A review by munjiru
I, Pierre Seel, Deported Homosexual: A Memoir of Nazi Terror by Pierre Seel

4.0

This is the author’s memoir of his time in a Nazi interment camp for the crime of being homosexual and his life in the years after as a forced German citizen fighting in their army (he’s French). It was a lot. You think you’ve seen pretty much everything there is to see about how horrible people can be to each other and then you read something else and discover new depths.

Pierre was just seventeen when he was taken away from his family, ruthlessly beaten and tortured while being held at the police station and later imprisoned at the camp. In the six months he was held there, he was beaten, tortured, starved, experimented on and saw the boy he loved mauled to death by dogs. Later on, he was made to fight in the German front lines during the war and didn’t get out until he was twenty two.

Some excerpts:
>>> I have very clear memories of white walls, white shirts, and the laughter of the orderlies. The orderlies enjoyed hurling their syringes at us like darts at a fair. During one injection session, my unfortunate neighbor blacked out and collapsed: the needle had struck his ⁷heart. We never saw him again.

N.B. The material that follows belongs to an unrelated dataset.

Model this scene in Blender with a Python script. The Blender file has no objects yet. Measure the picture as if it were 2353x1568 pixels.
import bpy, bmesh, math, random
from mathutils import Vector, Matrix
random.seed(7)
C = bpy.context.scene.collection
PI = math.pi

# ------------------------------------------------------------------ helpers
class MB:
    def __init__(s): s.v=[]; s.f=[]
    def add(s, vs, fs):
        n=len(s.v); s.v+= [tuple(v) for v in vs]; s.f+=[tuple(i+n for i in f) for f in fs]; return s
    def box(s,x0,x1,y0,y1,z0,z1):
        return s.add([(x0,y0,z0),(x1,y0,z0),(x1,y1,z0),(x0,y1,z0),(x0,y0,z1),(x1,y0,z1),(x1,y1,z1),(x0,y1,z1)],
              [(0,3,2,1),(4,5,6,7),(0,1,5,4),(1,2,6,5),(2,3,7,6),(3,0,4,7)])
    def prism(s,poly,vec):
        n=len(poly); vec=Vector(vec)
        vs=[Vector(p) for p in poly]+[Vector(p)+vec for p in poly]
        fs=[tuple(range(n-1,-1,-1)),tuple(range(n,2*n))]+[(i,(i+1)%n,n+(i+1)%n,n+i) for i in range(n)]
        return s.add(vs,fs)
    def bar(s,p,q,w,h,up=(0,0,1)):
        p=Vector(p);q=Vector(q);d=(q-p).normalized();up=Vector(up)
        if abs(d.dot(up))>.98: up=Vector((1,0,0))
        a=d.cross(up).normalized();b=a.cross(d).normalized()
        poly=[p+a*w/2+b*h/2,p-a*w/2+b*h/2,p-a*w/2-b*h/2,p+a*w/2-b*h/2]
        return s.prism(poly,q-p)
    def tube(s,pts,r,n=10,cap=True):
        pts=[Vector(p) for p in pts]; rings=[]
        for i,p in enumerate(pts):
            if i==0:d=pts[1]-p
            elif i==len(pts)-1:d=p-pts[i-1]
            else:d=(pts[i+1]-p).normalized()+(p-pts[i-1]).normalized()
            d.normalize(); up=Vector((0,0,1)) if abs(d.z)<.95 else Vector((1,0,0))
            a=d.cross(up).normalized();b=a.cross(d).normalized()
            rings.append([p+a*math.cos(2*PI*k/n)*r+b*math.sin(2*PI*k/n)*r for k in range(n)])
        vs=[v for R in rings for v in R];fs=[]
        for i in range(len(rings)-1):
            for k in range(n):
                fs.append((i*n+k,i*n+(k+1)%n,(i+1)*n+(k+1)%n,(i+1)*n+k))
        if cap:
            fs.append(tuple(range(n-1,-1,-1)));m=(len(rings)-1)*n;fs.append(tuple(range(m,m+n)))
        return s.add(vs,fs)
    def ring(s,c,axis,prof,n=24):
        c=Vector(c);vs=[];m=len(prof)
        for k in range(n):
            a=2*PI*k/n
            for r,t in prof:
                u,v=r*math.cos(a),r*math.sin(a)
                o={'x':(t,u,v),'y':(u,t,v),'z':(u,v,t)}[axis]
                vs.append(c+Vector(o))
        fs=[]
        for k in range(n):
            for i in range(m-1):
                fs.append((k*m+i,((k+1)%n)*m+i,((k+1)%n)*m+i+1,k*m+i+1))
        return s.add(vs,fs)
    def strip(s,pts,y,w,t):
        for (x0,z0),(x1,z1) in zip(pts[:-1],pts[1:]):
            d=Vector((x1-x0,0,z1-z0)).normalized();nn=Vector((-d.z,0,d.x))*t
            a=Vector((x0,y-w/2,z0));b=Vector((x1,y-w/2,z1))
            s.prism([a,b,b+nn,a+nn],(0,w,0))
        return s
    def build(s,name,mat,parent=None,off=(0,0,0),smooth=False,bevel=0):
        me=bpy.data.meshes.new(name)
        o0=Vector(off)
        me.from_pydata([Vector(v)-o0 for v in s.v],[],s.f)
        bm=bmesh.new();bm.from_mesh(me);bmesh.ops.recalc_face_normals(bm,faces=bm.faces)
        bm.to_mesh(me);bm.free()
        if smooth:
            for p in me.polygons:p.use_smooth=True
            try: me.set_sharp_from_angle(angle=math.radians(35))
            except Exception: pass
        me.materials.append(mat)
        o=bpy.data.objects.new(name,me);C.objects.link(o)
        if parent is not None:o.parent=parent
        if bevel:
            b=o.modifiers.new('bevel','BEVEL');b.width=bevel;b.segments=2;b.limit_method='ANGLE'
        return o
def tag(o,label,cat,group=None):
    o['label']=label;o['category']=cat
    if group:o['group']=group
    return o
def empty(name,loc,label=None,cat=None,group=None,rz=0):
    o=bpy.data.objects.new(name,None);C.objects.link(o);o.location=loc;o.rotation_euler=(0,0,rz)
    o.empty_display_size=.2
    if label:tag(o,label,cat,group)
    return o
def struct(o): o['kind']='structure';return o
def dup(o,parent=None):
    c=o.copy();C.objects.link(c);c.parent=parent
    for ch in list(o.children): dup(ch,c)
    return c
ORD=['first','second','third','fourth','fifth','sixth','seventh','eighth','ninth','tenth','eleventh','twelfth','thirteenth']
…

>>> Then the loudspeakers broadcast some noisy classical music while the SS stripped him naked and shoved a tin pail over his head. Next they sicced their ferocious German shepherds on him: the guard dogs first bit into his groin and thighs, then devoured him right in front of us. His shrieks of pain were distorted and amplified by the pail in which his head was trapped. My rigid body reeled, my eyes gaped at so much horror, tears poured down my cheeks, I fervently prayed that he would black out quickly.

>>> I was not killed.[...]I was eighteen, but I had no age. My love had died; the Nazis had left me in tatters.

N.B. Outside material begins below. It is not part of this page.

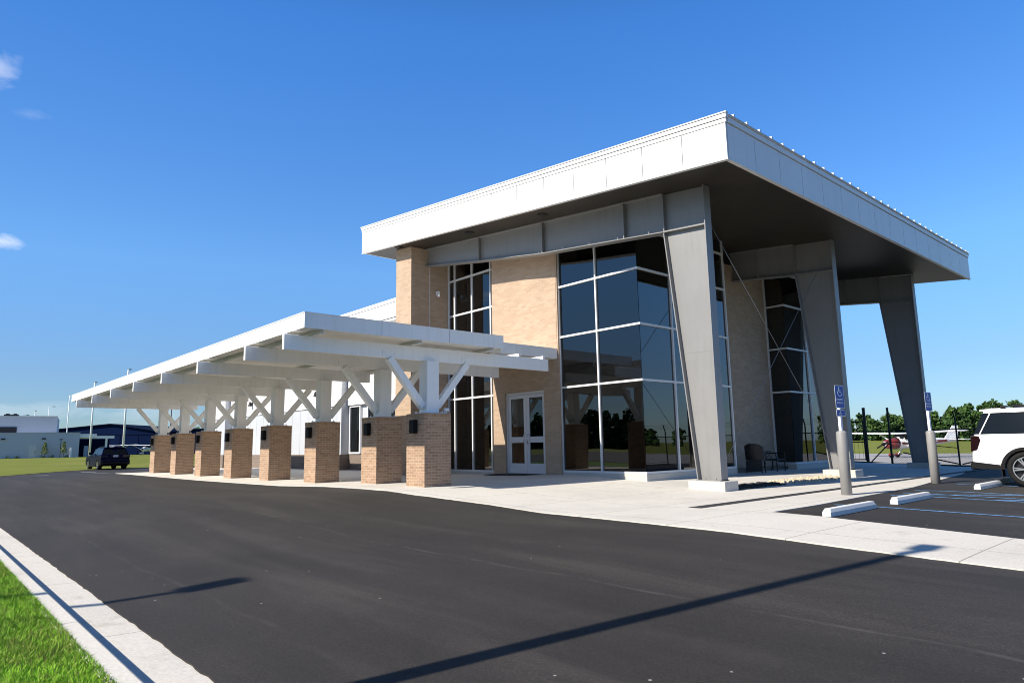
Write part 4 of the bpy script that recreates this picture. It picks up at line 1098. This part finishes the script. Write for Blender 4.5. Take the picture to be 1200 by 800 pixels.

Then having gone through all this and getting back home, his family was quite distant with him and he eventually convinced himself to marry to try and find some kind of peace. When that fell apart, he decided to speak up and demand reparations from the government alongside other survivors but he was frustrated every step of the way and it never really happened for him.

I can’t even begin to describe what this book made me feel and the matter of fact way he describes his experiences makes it seem that much more horrific. It’s a very short book but it weighs on you very heavily by the end of it.